— Data extract —
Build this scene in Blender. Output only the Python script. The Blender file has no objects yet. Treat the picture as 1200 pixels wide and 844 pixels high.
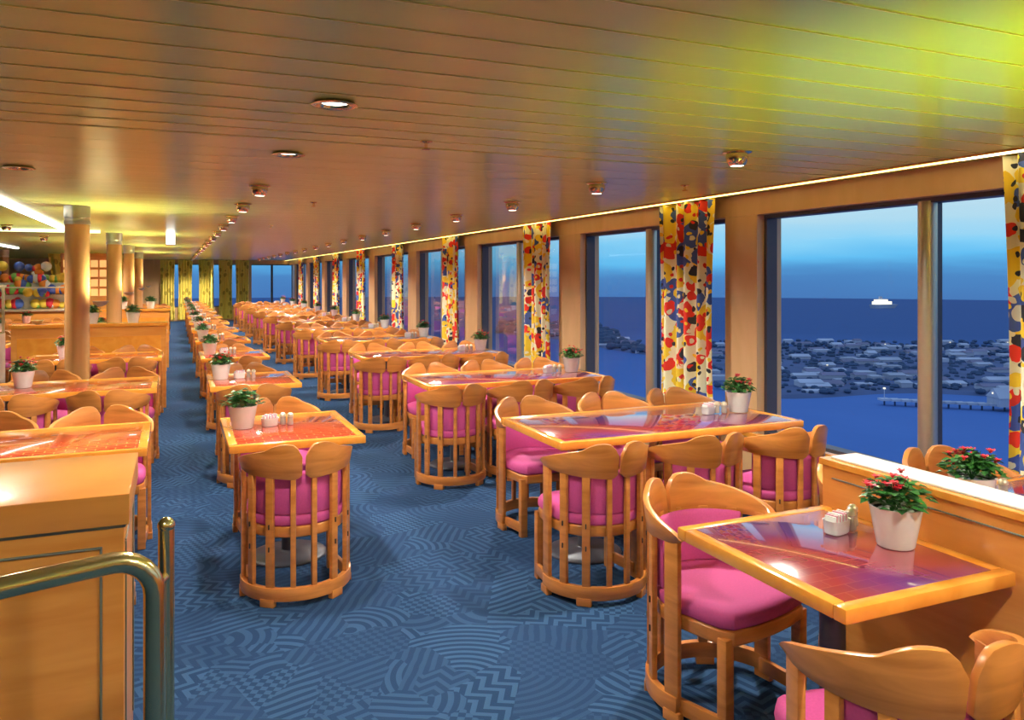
import bpy, math, random
from mathutils import Vector
random.seed(7)
S=bpy.context.scene
C=bpy.context.collection
try:
    S.view_settings.view_transform='Standard'
except Exception: pass
CEIL=2.27
# ------------------------------------------------------------ materials
def newmat(n):
    m=bpy.data.materials.new(n); m.use_nodes=True
    nt=m.node_tree; b=nt.nodes['Principled BSDF']; return m,nt,b
def N(nt,t,**k):
    n=nt.nodes.new(t)
    for a,v in k.items(): setattr(n,a,v)
    return n
def L(nt,a,b): nt.links.new(a,b)
def simple(n,col,rough=.5,metal=0,em=None,es=0,coat=0,var=.06,scale=30):
    m,nt,b=newmat(n)
    tc=N(nt,'ShaderNodeTexCoord'); no=N(nt,'ShaderNodeTexNoise'); no.inputs['Scale'].default_value=scale
    L(nt,tc.outputs['Object'],no.inputs['Vector'])
    r=N(nt,'ShaderNodeValToRGB'); 
    r.color_ramp.elements[0].color=[c*(1-var) for c in col]+[1]; r.color_ramp.elements[1].color=[min(1,c*(1+var)) for c in col]+[1]
    L(nt,no.outputs['Fac'],r.inputs['Fac']); L(nt,r.outputs['Color'],b.inputs['Base Color'])
    b.inputs['Roughness'].default_value=rough; b.inputs['Metallic'].default_value=metal
    b.inputs['Coat Weight'].default_value=coat; b.inputs['Coat Roughness'].default_value=.08
    if em: b.inputs['Emission Color'].default_value=list(em)+[1]; b.inputs['Emission Strength'].default_value=es
    return m
def wood(n,c1,c2,rough=.3,scale=(3,3,30),coat=.3,rnd=False):
    m,nt,b=newmat(n)
    tc=N(nt,'ShaderNodeTexCoord'); mp=N(nt,'ShaderNodeMapping'); mp.inputs['Scale'].default_value=scale
    L(nt,tc.outputs['Object'],mp.inputs['Vector'])
    no=N(nt,'ShaderNodeTexNoise'); no.inputs['Scale'].default_value=1.0; no.inputs['Detail'].default_value=5; no.inputs['Distortion'].default_value=.6
    L(nt,mp.outputs['Vector'],no.inputs['Vector'])
    r=N(nt,'ShaderNodeValToRGB'); r.color_ramp.elements[0].position=.3; r.color_ramp.elements[1].position=.7
    r.color_ramp.elements[0].color=list(c1)+[1]; r.color_ramp.elements[1].color=list(c2)+[1]
    L(nt,no.outputs['Fac'],r.inputs['Fac'])
    out=r.outputs['Color']
    if rnd:
        oi=N(nt,'ShaderNodeObjectInfo'); mr=N(nt,'ShaderNodeMapRange'); mr.inputs['To Min'].default_value=.82; mr.inputs['To Max'].default_value=1.15
        L(nt,oi.outputs['Random'],mr.inputs['Value']); hs=N(nt,'ShaderNodeHueSaturation'); L(nt,mr.outputs['Result'],hs.inputs['Value']); L(nt,out,hs.inputs['Color']); out=hs.outputs['Color']
    L(nt,out,b.inputs['Base Color'])
    b.inputs['Roughness'].default_value=rough; b.inputs['Coat Weight'].default_value=coat; b.inputs['Coat Roughness'].default_value=.1
    return m
def mathn(nt,op,a,b=None):
    n=N(nt,'ShaderNodeMath',operation=op)
    for i,x in enumerate([a,b]):
        if x is None: continue
        if isinstance(x,(int,float)): n.inputs[i].default_value=x
        else: L(nt,x,n.inputs[i])
    return n.outputs[0]
def mixc(nt,f,a,b):
    n=N(nt,'ShaderNodeMix',data_type='RGBA')
    if isinstance(f,(int,float)): n.inputs[0].default_value=f
    else: L(nt,f,n.inputs[0])
    for i,x in ((6,a),(7,b)):
        if isinstance(x,tuple): n.inputs[i].default_value=list(x)+[1]
        else: L(nt,x,n.inputs[i])
    return n.outputs[2]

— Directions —
Skip every picture and transcribe the data above exactly.

— Written solution —
Build this scene in Blender. Output only the Python script. The Blender file has no objects yet. Treat the picture as 1200 pixels wide and 844 pixels high.
import bpy, math, random
from mathutils import Vector
random.seed(7)
S=bpy.context.scene
C=bpy.context.collection
try:
    S.view_settings.view_transform='Standard'
except Exception: pass
CEIL=2.27
# ------------------------------------------------------------ materials
def newmat(n):
    m=bpy.data.materials.new(n); m.use_nodes=True
    nt=m.node_tree; b=nt.nodes['Principled BSDF']; return m,nt,b
def N(nt,t,**k):
    n=nt.nodes.new(t)
    for a,v in k.items(): setattr(n,a,v)
    return n
def L(nt,a,b): nt.links.new(a,b)
def simple(n,col,rough=.5,metal=0,em=None,es=0,coat=0,var=.06,scale=30):
    m,nt,b=newmat(n)
    tc=N(nt,'ShaderNodeTexCoord'); no=N(nt,'ShaderNodeTexNoise'); no.inputs['Scale'].default_value=scale
    L(nt,tc.outputs['Object'],no.inputs['Vector'])
    r=N(nt,'ShaderNodeValToRGB'); 
    r.color_ramp.elements[0].color=[c*(1-var) for c in col]+[1]; r.color_ramp.elements[1].color=[min(1,c*(1+var)) for c in col]+[1]
    L(nt,no.outputs['Fac'],r.inputs['Fac']); L(nt,r.outputs['Color'],b.inputs['Base Color'])
    b.inputs['Roughness'].default_value=rough; b.inputs['Metallic'].default_value=metal
    b.inputs['Coat Weight'].default_value=coat; b.inputs['Coat Roughness'].default_value=.08
    if em: b.inputs['Emission Color'].default_value=list(em)+[1]; b.inputs['Emission Strength'].default_value=es
    return m
def wood(n,c1,c2,rough=.3,scale=(3,3,30),coat=.3,rnd=False):
    m,nt,b=newmat(n)
    tc=N(nt,'ShaderNodeTexCoord'); mp=N(nt,'ShaderNodeMapping'); mp.inputs['Scale'].default_value=scale
    L(nt,tc.outputs['Object'],mp.inputs['Vector'])
    no=N(nt,'ShaderNodeTexNoise'); no.inputs['Scale'].default_value=1.0; no.inputs['Detail'].default_value=5; no.inputs['Distortion'].default_value=.6
    L(nt,mp.outputs['Vector'],no.inputs['Vector'])
    r=N(nt,'ShaderNodeValToRGB'); r.color_ramp.elements[0].position=.3; r.color_ramp.elements[1].position=.7
    r.color_ramp.elements[0].color=list(c1)+[1]; r.color_ramp.elements[1].color=list(c2)+[1]
    L(nt,no.outputs['Fac'],r.inputs['Fac'])
    out=r.outputs['Color']
    if rnd:
        oi=N(nt,'ShaderNodeObjectInfo'); mr=N(nt,'ShaderNodeMapRange'); mr.inputs['To Min'].default_value=.82; mr.inputs['To Max'].default_value=1.15
        L(nt,oi.outputs['Random'],mr.inputs['Value']); hs=N(nt,'ShaderNodeHueSaturation'); L(nt,mr.outputs['Result'],hs.inputs['Value']); L(nt,out,hs.inputs['Color']); out=hs.outputs['Color']
    L(nt,out,b.inputs['Base Color'])
    b.inputs['Roughness'].default_value=rough; b.inputs['Coat Weight'].default_value=coat; b.inputs['Coat Roughness'].default_value=.1
    return m
def mathn(nt,op,a,b=None):
    n=N(nt,'ShaderNodeMath',operation=op)
    for i,x in enumerate([a,b]):
        if x is None: continue
        if isinstance(x,(int,float)): n.inputs[i].default_value=x
        else: L(nt,x,n.inputs[i])
    return n.outputs[0]
def mixc(nt,f,a,b):
    n=N(nt,'ShaderNodeMix',data_type='RGBA')
    if isinstance(f,(int,float)): n.inputs[0].default_value=f
    else: L(nt,f,n.inputs[0])
    for i,x in ((6,a),(7,b)):
        if isinstance(x,tuple): n.inputs[i].default_value=list(x)+[1]
        else: L(nt,x,n.inputs[i])
    return n.outputs[2]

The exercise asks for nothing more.